My first victim was the pullet. Who needs a bucket if you’re in a shower? One can hold the hen with one hand and the hand-held shower handle with the other. No full body bath. The only part of the hen that gets soaked is her bottom. Very surgical strike-like.

A chicken in a bathroom sink being blow-dried with a hairdryer

And then, creme de la creme

But wait! First, a moment for context. These hens have been shivering in below 25 degree weather for weeks. They might “just” (hah) be chickens, but they do get cold and colds and frostbite. And they don’t like flapping tarps and loud noises.
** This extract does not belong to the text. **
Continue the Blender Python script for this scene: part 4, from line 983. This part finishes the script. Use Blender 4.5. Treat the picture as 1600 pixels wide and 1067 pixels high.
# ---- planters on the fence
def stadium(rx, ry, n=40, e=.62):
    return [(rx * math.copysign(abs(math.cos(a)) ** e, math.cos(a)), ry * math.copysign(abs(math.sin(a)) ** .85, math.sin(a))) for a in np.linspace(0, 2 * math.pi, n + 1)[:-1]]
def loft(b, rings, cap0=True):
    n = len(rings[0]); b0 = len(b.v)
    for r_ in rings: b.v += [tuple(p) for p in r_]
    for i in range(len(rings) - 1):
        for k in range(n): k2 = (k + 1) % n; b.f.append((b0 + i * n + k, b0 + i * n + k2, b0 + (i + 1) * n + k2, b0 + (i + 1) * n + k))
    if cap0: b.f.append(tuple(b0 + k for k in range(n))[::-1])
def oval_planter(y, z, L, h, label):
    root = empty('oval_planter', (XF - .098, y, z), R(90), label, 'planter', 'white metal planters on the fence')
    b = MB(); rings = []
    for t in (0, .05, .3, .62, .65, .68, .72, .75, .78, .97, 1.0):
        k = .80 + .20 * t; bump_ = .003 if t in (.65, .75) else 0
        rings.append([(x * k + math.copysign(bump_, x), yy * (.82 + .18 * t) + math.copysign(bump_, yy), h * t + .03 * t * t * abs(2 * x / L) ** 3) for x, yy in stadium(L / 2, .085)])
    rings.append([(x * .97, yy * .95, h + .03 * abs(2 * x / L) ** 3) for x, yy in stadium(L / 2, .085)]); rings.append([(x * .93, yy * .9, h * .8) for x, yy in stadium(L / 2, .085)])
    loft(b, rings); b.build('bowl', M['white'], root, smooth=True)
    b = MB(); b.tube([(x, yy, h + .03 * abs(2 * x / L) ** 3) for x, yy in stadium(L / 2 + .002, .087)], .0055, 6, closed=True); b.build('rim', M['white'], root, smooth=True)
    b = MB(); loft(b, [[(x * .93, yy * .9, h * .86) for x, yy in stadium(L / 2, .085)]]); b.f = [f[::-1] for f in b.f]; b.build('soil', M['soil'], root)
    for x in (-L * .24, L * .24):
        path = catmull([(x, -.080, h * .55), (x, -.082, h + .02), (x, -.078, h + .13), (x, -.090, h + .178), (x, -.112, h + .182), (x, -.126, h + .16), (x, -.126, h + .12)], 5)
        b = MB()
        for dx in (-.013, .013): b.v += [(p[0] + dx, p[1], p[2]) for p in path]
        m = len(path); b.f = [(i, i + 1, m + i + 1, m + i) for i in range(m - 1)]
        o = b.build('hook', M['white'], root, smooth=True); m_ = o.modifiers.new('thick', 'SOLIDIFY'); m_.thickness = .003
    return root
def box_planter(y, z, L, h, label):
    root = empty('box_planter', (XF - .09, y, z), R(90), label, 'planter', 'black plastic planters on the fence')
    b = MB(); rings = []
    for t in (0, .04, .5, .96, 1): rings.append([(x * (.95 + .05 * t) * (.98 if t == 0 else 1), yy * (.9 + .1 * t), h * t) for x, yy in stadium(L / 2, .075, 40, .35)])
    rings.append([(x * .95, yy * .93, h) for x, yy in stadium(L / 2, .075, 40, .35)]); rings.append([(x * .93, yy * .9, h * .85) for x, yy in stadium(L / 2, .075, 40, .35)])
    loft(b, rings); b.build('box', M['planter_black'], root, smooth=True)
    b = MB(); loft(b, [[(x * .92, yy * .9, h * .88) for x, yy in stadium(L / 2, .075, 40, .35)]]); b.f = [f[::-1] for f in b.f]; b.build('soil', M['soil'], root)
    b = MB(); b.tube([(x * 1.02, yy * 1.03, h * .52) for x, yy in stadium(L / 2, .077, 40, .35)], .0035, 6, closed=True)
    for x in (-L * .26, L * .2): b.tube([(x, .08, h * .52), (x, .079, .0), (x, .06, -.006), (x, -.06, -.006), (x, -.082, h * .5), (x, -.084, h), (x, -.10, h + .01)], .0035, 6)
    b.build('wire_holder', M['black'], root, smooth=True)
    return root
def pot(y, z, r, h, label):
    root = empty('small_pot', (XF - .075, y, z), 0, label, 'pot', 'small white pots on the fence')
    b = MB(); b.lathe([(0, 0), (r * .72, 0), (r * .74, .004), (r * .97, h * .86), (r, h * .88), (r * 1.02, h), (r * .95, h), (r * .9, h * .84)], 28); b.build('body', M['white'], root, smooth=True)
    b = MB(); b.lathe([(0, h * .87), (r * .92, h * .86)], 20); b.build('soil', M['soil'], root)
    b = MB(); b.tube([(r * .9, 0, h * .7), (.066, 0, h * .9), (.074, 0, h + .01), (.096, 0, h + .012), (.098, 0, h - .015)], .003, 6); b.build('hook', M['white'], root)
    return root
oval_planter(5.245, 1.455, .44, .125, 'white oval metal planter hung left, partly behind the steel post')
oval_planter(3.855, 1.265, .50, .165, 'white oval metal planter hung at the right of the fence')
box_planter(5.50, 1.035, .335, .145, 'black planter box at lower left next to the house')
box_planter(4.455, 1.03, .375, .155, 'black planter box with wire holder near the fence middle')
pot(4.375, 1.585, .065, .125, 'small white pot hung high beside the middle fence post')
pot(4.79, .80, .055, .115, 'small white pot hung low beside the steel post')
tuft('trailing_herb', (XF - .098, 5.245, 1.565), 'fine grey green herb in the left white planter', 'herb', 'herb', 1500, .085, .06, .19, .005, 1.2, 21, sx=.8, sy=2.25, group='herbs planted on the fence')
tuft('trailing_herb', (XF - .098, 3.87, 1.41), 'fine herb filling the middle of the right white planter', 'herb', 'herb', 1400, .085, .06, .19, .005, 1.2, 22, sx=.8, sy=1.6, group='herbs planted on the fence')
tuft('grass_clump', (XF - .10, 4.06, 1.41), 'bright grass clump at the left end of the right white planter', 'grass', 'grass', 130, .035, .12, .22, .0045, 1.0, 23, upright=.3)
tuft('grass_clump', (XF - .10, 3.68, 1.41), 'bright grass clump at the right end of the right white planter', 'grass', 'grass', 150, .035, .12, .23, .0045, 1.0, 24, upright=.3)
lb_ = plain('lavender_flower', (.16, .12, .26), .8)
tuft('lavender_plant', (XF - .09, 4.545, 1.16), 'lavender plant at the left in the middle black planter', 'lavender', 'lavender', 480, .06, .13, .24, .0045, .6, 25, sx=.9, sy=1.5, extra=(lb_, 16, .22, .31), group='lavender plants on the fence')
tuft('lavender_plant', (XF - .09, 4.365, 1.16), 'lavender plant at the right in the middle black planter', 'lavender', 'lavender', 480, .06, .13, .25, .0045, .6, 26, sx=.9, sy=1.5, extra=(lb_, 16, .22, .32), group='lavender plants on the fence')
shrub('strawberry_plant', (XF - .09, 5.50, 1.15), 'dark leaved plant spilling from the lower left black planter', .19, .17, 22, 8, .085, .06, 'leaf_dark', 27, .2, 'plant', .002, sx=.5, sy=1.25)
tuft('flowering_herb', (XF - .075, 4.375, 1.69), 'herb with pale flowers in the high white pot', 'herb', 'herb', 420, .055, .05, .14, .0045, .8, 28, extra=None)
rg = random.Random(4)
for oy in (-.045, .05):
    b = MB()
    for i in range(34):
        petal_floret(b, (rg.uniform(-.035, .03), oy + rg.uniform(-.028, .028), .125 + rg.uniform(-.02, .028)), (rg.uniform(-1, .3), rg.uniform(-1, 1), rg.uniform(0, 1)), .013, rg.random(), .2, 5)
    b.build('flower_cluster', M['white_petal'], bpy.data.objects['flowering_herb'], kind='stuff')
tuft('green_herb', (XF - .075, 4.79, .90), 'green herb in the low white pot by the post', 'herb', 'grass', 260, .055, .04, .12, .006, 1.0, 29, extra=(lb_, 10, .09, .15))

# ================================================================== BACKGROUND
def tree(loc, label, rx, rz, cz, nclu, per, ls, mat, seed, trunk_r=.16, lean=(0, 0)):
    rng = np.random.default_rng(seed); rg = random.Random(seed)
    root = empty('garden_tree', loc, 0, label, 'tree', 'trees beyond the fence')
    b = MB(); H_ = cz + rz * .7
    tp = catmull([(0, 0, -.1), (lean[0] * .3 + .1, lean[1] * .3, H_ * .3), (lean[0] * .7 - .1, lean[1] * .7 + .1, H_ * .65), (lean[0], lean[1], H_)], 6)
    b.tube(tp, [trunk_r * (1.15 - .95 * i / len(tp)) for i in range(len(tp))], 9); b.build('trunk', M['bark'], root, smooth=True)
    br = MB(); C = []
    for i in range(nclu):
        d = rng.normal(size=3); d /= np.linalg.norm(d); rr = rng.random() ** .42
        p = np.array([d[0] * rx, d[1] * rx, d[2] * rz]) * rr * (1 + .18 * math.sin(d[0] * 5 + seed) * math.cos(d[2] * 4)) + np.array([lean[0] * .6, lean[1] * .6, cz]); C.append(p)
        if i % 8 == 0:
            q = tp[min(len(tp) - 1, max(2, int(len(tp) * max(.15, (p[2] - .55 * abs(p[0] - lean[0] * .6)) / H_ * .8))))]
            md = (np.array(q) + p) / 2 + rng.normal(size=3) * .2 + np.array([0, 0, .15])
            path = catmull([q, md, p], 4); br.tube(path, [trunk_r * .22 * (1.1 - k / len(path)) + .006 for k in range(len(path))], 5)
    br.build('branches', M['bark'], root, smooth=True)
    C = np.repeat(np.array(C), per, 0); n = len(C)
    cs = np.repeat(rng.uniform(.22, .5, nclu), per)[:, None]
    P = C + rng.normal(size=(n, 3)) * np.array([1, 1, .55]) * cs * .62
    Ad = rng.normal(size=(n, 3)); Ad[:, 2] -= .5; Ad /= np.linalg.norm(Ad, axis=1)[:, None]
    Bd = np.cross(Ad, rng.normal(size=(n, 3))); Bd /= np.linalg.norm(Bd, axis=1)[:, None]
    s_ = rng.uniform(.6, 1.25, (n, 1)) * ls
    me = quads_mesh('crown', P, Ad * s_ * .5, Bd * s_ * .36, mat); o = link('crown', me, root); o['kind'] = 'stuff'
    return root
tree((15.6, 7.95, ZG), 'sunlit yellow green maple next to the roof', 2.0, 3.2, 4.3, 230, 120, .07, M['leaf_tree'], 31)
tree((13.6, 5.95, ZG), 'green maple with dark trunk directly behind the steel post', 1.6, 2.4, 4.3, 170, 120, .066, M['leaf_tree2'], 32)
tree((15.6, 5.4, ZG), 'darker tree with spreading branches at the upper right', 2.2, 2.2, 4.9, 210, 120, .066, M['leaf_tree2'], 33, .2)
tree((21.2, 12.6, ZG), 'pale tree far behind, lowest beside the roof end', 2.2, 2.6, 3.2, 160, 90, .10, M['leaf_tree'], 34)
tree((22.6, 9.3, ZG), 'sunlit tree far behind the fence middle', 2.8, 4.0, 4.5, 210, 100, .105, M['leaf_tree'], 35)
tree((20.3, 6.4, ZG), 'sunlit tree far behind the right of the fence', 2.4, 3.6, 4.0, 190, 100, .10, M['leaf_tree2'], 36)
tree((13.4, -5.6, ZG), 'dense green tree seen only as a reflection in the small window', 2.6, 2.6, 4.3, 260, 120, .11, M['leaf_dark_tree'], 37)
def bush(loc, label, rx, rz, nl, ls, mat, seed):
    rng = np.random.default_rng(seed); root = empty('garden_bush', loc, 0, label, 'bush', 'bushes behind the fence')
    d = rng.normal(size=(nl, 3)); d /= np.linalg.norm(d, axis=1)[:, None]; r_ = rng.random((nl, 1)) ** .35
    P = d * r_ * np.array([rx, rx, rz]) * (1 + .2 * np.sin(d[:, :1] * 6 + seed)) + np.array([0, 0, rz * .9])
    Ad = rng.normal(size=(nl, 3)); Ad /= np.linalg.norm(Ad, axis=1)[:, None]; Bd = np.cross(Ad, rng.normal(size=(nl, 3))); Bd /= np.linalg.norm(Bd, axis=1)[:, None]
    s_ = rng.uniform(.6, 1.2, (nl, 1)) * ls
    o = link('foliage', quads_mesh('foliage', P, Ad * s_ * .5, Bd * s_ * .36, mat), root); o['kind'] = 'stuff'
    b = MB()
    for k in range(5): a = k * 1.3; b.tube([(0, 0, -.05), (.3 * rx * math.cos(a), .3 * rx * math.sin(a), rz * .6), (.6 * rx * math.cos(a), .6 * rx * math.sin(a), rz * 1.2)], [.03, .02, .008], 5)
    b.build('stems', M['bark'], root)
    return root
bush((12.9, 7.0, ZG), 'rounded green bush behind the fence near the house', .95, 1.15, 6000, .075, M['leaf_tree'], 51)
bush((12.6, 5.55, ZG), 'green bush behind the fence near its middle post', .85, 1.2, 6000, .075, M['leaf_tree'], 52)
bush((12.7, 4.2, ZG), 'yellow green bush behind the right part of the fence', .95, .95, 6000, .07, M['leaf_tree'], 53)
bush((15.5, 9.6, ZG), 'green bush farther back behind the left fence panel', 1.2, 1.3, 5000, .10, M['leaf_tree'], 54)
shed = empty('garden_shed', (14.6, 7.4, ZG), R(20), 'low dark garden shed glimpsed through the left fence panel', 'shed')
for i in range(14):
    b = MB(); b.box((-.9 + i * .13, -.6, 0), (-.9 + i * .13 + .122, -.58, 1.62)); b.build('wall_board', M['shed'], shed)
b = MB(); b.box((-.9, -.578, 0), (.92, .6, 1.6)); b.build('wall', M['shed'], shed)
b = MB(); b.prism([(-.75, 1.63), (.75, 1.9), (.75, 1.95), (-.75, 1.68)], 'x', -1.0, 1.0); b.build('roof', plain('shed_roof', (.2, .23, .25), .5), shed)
So imagine being a hen swept up and carried (not fun) into a balmy 68-degree coop without wind (ooooh) and the shower might have been a smidge nerve-wracking, but it has warmed things up a bit. One’s claws look clean! And then! Yes! The creme de la creme…Low air, low heat. A hum—one might almost convince oneself it is one’s broody mother hen reassuring you that she is there—and one’s bottom is getting dry! No cold drafts! The hen relaxes. While I busily fluff her feathers, drying them with a hairdryer, her eyes kind of droop as she takes the opportunity for a nap.

Two hens in one hour. I have it down now. But it is really quite blowy out there and cold. So the third will have to wait. At which point, no doubt, others will line up for their day in the spa.